→ Material shown:

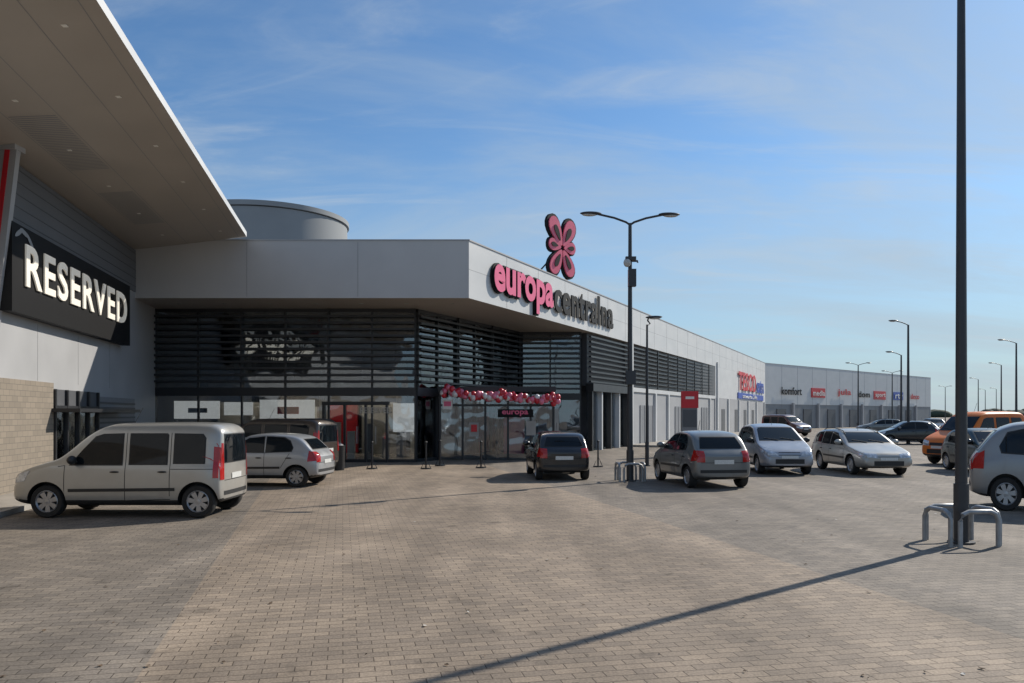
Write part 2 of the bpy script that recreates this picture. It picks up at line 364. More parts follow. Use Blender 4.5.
for i in range(5):
    t=TS+.1+i*1.55; g.wall(F(t),F(t+.16),0,3.15,-.45,-.15,M_white if i%2 else M_frame)
g.obj('side_facade',mall)
g=MB(); g.wall(F(TS),F(20.2),.1,3.15,-.42,-.40,M_glass2); g.wall(F(TS),F(20.2),0,3.1,-3.2,-3.0,M_int)
g.obj('side_shop_windows',mall)
g=MB()
g.wall(tuple(E2),tuple(E3),0,3.2,-.8,-.05,M_mgrey); g.wall(tuple(E2),tuple(E3),3.2,ZS-.001,-.8,-.002,M_white)
for i in range(7):
    a=E2+D2*(3+i*7.3); g.wall(tuple(a),tuple(a+D2*2.4),0,2.6,-.05,.05,M_dgrey); g.wall(tuple(a+D2*4),tuple(a+D2*4.4),0,3.4,-.05,.25,M_lgrey)
g.wall(tuple(E3),(60,175),0,ZS-.001,-.5,-.01,M_white)
g.obj('far_wing_facade',mall)
sg=empty('tenant_signs')
g=MB(); g.wall(F(57.5),F(75.5),3.55,4.15,.0,.10,M_sblue)
for (k,wd,m_) in ((12.5,4.2,M_sred),(33.5,4.6,M_sred),(41.4,4.0,M_sblue)):
    p=E2+D2*k; g.wall(tuple(p),tuple(p+D2*wd),4.2,5.5,.0,.08,m_)
g.obj('sign_boards',sg)
text('letters_a','TESCO',F(57.6,.14),D,4.4,11.5,1.95,M_sred,sg,.02,.025,1.1); text('letters_a3','extra',F(69.9,.14),D,4.4,5.6,1.5,M_sblue,sg,.02,.02)
text('letters_a2','otwarte 24h',F(60,.14),D,3.63,10,.42,M_swhite,sg,.01,.01)
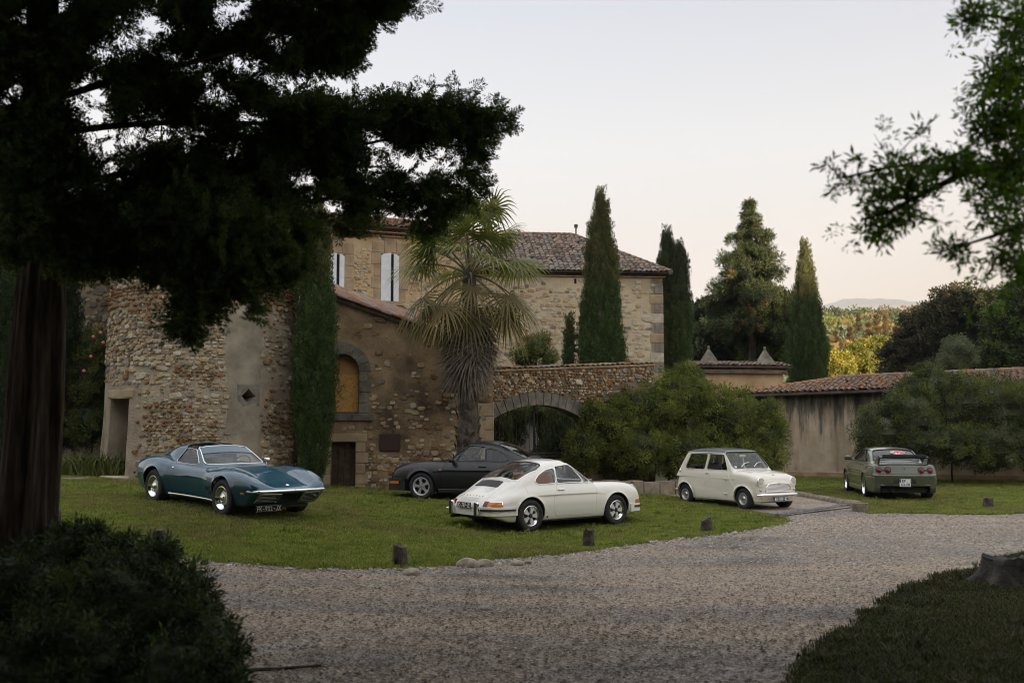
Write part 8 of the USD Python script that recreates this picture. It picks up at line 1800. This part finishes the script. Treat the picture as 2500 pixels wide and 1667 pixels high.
post('short dark post on the far right lawn near the drive', 2413, 1216, 1241, 5, .115, .1); post('dark post stub half hidden by the foreground trunk', 133, 1250, 1286, 6, .09)
# kerbs of the gravel bay
noisy('kerb_stone', (.085, .085, .088), (.20, .20, .205), 4, .85, 7, .008, 40); noisy('kerb_log', (.10, .083, .062), (.24, .20, .15), 5, .95, 7, .02, 25); noisy('wall_block', (.19, .15, .11), (.36, .30, .225), 4, .92, 8, .015, 35)
def along(a, b, name, label, catg, mat_, w, h, n, seed, gap=.01, group=None, rad=.02, each='stone'):
    t = thing(name, label, catg); a, b = np.array(a[:2]), np.array(b[:2]); L = np.linalg.norm(b - a); d = (b - a) / L; r = np.random.default_rng(seed); cuts = np.sort(np.r_[0, (np.arange(1, n) + r.uniform(-.2, .2, n - 1)) / n, 1]) * L
    for k in range(n):
        c = a + d * (cuts[k] + cuts[k + 1]) / 2; z = float(height(c[0], c[1])); hh = h * r.uniform(.92, 1.08); M_ = np.eye(4); M_[:2, 0] = d; M_[:2, 1] = [-d[1], d[0]]; M_[:3, 3] = [c[0], c[1], z + hh / 2 - .05]
        m = rbox(cuts[k + 1] - cuts[k] - gap, w * r.uniform(.95, 1.05), hh + .1, rad, 2); m = m.subdivide(); m.vertices += .012 * (meshkit.fbm(m.vertices * 6 + k * 9)[:, None] - .5); obj(each, m.apply_transform(M_ @ trimesh.transformations.rotation_matrix(r.normal(0, .012), (0, 0, 1))), mat_, t, smooth=40)
    return t
k0, k1, k2, k3 = on_ground(1888, 1262), on_ground(2098, 1233), on_ground(2108, 1243), on_ground(1940, 1211)
along(k0, k1, 'front_kerb', 'dark grey kerb along the front of the gravel bay', 'kerb', 'kerb_stone', .20, .07, 3, 171)
along(k3 + [0, .1, 0], k2 + [0, .2, 0], 'side_kerb', 'rough log-like kerb on the right side of the gravel bay', 'kerb', 'kerb_log', .26, .15, 3, 172, .02, None, .08)
c = on_ground(2106, 1251); m = trimesh.creation.cylinder(.19, .24, sections=24).subdivide(); m.vertices *= (1 + .12 * (meshkit.fbm(m.vertices * 5)[:, None] - .5)); m.apply_translation(c + [0, .15, .09]); tag(obj('corner_block', m, 'kerb_log', None, smooth=50), 'squat pale block at the right corner of the gravel bay', 'kerb block')
g0, g1 = on_ground(1560, 1206), on_ground(1665, 1198); along(g0, g1, 'back_kerb', 'flat grey kerb at the back of the gravel bay, behind the cream saloon', 'kerb', 'kerb_stone', .22, .05, 2, 173)
w0 = P(1400, 1200, 27.0); w1 = P(1668, 1195, 28.2)
along(w0, w1, 'block_wall', 'low wall of big tan stone blocks behind the ivory coupe', 'wall', 'wall_block', .35, .40, 8, 174, .012, None, .03, 'block')
# rotten stump on the right bank
noisy('stump_wood', (.012, .010, .009), (.050, .042, .035), 6, .95, 8, .03, 20)
c = on_ground(2478, 1432); an = np.arange(40) * 2 * np.pi / 40; V = []; lv = np.linspace(-.2, 1, 8); H = .36
for t in lv: V.append(np.c_[np.stack([np.cos(an), np.sin(an)], 1) * ((.34 + .20 * (1 - max(t, 0)) ** 2) * (1 + .22 * np.sin(an * 5 + 1) * (1 - .5 * max(t, 0)) + .25 * (meshkit.fbm(np.stack([np.cos(an) * 2, np.sin(an) * 2, np.full(40, t * 1.5)], 1)) - .5)))[:, None], np.full(40, t * H)])
V = np.vstack(V); V[-40:, 2] += .09 * (2 * meshkit.fbm(np.c_[V[-40:, :2] * 6, np.zeros(40)]) - 1); V = np.vstack([V, V[-40:].mean(0) - [0, 0, .06]]); i, j = np.meshgrid(np.arange(7), np.arange(40), indexing='ij'); j2 = (j + 1) % 40; f = np.stack([i*40+j, i*40+j2, (i+1)*40+j2, (i+1)*40+j], -1).reshape(-1, 4); f = np.vstack([f[:, [0, 1, 2]], f[:, [0, 2, 3]], np.stack([280 + np.arange(40), 280 + (np.arange(40) + 1) % 40, np.full(40, 320)], 1)])
tag(obj('tree_stump', trimesh.Trimesh(V + c, f, process=False), 'stump_wood', None, smooth=50), 'broad dark rotten stump on the shaded grass bank at the right', 'stump')
c = on_ground(690, 1640); tag(obj('fallen_stick', limb(c + [-.30, -.06, .03], c + [.30, .10, .03], .018, .010, 181, 10, .05), 'bark', None), 'dark fallen stick lying on the drive beside the foreground bush', 'stick')
c = on_ground(160, 1172); tag(obj('stepping_slab', rbox(.95, .5, .08, .03, 2).apply_translation(c + [0, 0, .02]), 'stone_grey', None), 'flat pale slab lying in the lawn just right of the foreground trunk', 'slab')
# ------------------------------------------------------------------ the evening air
mat('air', {'v': ('principled_volume', {'color': (.93, .93, .98), 'density': HAZE, 'anisotropy': .25})}, surface=None, volume='v.volume')
tag(obj('haze', bx(-1500, 1500, -520, 8000, -60, 900), 'air', None), kind='stuff')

→ Aim:
Skip the pictures and print each record exactly as it stands.

→ Answer to this problem:
Write part 2 of the bpy script that recreates this picture. It picks up at line 364. More parts follow. Use Blender 4.5.
for i in range(5):
    t=TS+.1+i*1.55; g.wall(F(t),F(t+.16),0,3.15,-.45,-.15,M_white if i%2 else M_frame)
g.obj('side_facade',mall)
g=MB(); g.wall(F(TS),F(20.2),.1,3.15,-.42,-.40,M_glass2); g.wall(F(TS),F(20.2),0,3.1,-3.2,-3.0,M_int)
g.obj('side_shop_windows',mall)
g=MB()
g.wall(tuple(E2),tuple(E3),0,3.2,-.8,-.05,M_mgrey); g.wall(tuple(E2),tuple(E3),3.2,ZS-.001,-.8,-.002,M_white)
for i in range(7):
    a=E2+D2*(3+i*7.3); g.wall(tuple(a),tuple(a+D2*2.4),0,2.6,-.05,.05,M_dgrey); g.wall(tuple(a+D2*4),tuple(a+D2*4.4),0,3.4,-.05,.25,M_lgrey)
g.wall(tuple(E3),(60,175),0,ZS-.001,-.5,-.01,M_white)
g.obj('far_wing_facade',mall)
sg=empty('tenant_signs')
g=MB(); g.wall(F(57.5),F(75.5),3.55,4.15,.0,.10,M_sblue)
for (k,wd,m_) in ((12.5,4.2,M_sred),(33.5,4.6,M_sred),(41.4,4.0,M_sblue)):
    p=E2+D2*k; g.wall(tuple(p),tuple(p+D2*wd),4.2,5.5,.0,.08,m_)
g.obj('sign_boards',sg)
text('letters_a','TESCO',F(57.6,.14),D,4.4,11.5,1.95,M_sred,sg,.02,.025,1.1); text('letters_a3','extra',F(69.9,.14),D,4.4,5.6,1.5,M_sblue,sg,.02,.02)
text('letters_a2','otwarte 24h',F(60,.14),D,3.63,10,.42,M_swhite,sg,.01,.01)
Write part 8 of the USD Python script that recreates this picture. It picks up at line 1800. This part finishes the script. Treat the picture as 2500 pixels wide and 1667 pixels high.
post('short dark post on the far right lawn near the drive', 2413, 1216, 1241, 5, .115, .1); post('dark post stub half hidden by the foreground trunk', 133, 1250, 1286, 6, .09)
# kerbs of the gravel bay
noisy('kerb_stone', (.085, .085, .088), (.20, .20, .205), 4, .85, 7, .008, 40); noisy('kerb_log', (.10, .083, .062), (.24, .20, .15), 5, .95, 7, .02, 25); noisy('wall_block', (.19, .15, .11), (.36, .30, .225), 4, .92, 8, .015, 35)
def along(a, b, name, label, catg, mat_, w, h, n, seed, gap=.01, group=None, rad=.02, each='stone'):
    t = thing(name, label, catg); a, b = np.array(a[:2]), np.array(b[:2]); L = np.linalg.norm(b - a); d = (b - a) / L; r = np.random.default_rng(seed); cuts = np.sort(np.r_[0, (np.arange(1, n) + r.uniform(-.2, .2, n - 1)) / n, 1]) * L
    for k in range(n):
        c = a + d * (cuts[k] + cuts[k + 1]) / 2; z = float(height(c[0], c[1])); hh = h * r.uniform(.92, 1.08); M_ = np.eye(4); M_[:2, 0] = d; M_[:2, 1] = [-d[1], d[0]]; M_[:3, 3] = [c[0], c[1], z + hh / 2 - .05]
        m = rbox(cuts[k + 1] - cuts[k] - gap, w * r.uniform(.95, 1.05), hh + .1, rad, 2); m = m.subdivide(); m.vertices += .012 * (meshkit.fbm(m.vertices * 6 + k * 9)[:, None] - .5); obj(each, m.apply_transform(M_ @ trimesh.transformations.rotation_matrix(r.normal(0, .012), (0, 0, 1))), mat_, t, smooth=40)
    return t
k0, k1, k2, k3 = on_ground(1888, 1262), on_ground(2098, 1233), on_ground(2108, 1243), on_ground(1940, 1211)
along(k0, k1, 'front_kerb', 'dark grey kerb along the front of the gravel bay', 'kerb', 'kerb_stone', .20, .07, 3, 171)
along(k3 + [0, .1, 0], k2 + [0, .2, 0], 'side_kerb', 'rough log-like kerb on the right side of the gravel bay', 'kerb', 'kerb_log', .26, .15, 3, 172, .02, None, .08)
c = on_ground(2106, 1251); m = trimesh.creation.cylinder(.19, .24, sections=24).subdivide(); m.vertices *= (1 + .12 * (meshkit.fbm(m.vertices * 5)[:, None] - .5)); m.apply_translation(c + [0, .15, .09]); tag(obj('corner_block', m, 'kerb_log', None, smooth=50), 'squat pale block at the right corner of the gravel bay', 'kerb block')
g0, g1 = on_ground(1560, 1206), on_ground(1665, 1198); along(g0, g1, 'back_kerb', 'flat grey kerb at the back of the gravel bay, behind the cream saloon', 'kerb', 'kerb_stone', .22, .05, 2, 173)
w0 = P(1400, 1200, 27.0); w1 = P(1668, 1195, 28.2)
along(w0, w1, 'block_wall', 'low wall of big tan stone blocks behind the ivory coupe', 'wall', 'wall_block', .35, .40, 8, 174, .012, None, .03, 'block')
# rotten stump on the right bank
noisy('stump_wood', (.012, .010, .009), (.050, .042, .035), 6, .95, 8, .03, 20)
c = on_ground(2478, 1432); an = np.arange(40) * 2 * np.pi / 40; V = []; lv = np.linspace(-.2, 1, 8); H = .36
for t in lv: V.append(np.c_[np.stack([np.cos(an), np.sin(an)], 1) * ((.34 + .20 * (1 - max(t, 0)) ** 2) * (1 + .22 * np.sin(an * 5 + 1) * (1 - .5 * max(t, 0)) + .25 * (meshkit.fbm(np.stack([np.cos(an) * 2, np.sin(an) * 2, np.full(40, t * 1.5)], 1)) - .5)))[:, None], np.full(40, t * H)])
V = np.vstack(V); V[-40:, 2] += .09 * (2 * meshkit.fbm(np.c_[V[-40:, :2] * 6, np.zeros(40)]) - 1); V = np.vstack([V, V[-40:].mean(0) - [0, 0, .06]]); i, j = np.meshgrid(np.arange(7), np.arange(40), indexing='ij'); j2 = (j + 1) % 40; f = np.stack([i*40+j, i*40+j2, (i+1)*40+j2, (i+1)*40+j], -1).reshape(-1, 4); f = np.vstack([f[:, [0, 1, 2]], f[:, [0, 2, 3]], np.stack([280 + np.arange(40), 280 + (np.arange(40) + 1) % 40, np.full(40, 320)], 1)])
tag(obj('tree_stump', trimesh.Trimesh(V + c, f, process=False), 'stump_wood', None, smooth=50), 'broad dark rotten stump on the shaded grass bank at the right', 'stump')
c = on_ground(690, 1640); tag(obj('fallen_stick', limb(c + [-.30, -.06, .03], c + [.30, .10, .03], .018, .010, 181, 10, .05), 'bark', None), 'dark fallen stick lying on the drive beside the foreground bush', 'stick')
c = on_ground(160, 1172); tag(obj('stepping_slab', rbox(.95, .5, .08, .03, 2).apply_translation(c + [0, 0, .02]), 'stone_grey', None), 'flat pale slab lying in the lawn just right of the foreground trunk', 'slab')
# ------------------------------------------------------------------ the evening air
mat('air', {'v': ('principled_volume', {'color': (.93, .93, .98), 'density': HAZE, 'anisotropy': .25})}, surface=None, volume='v.volume')
tag(obj('haze', bx(-1500, 1500, -520, 8000, -60, 900), 'air', None), kind='stuff')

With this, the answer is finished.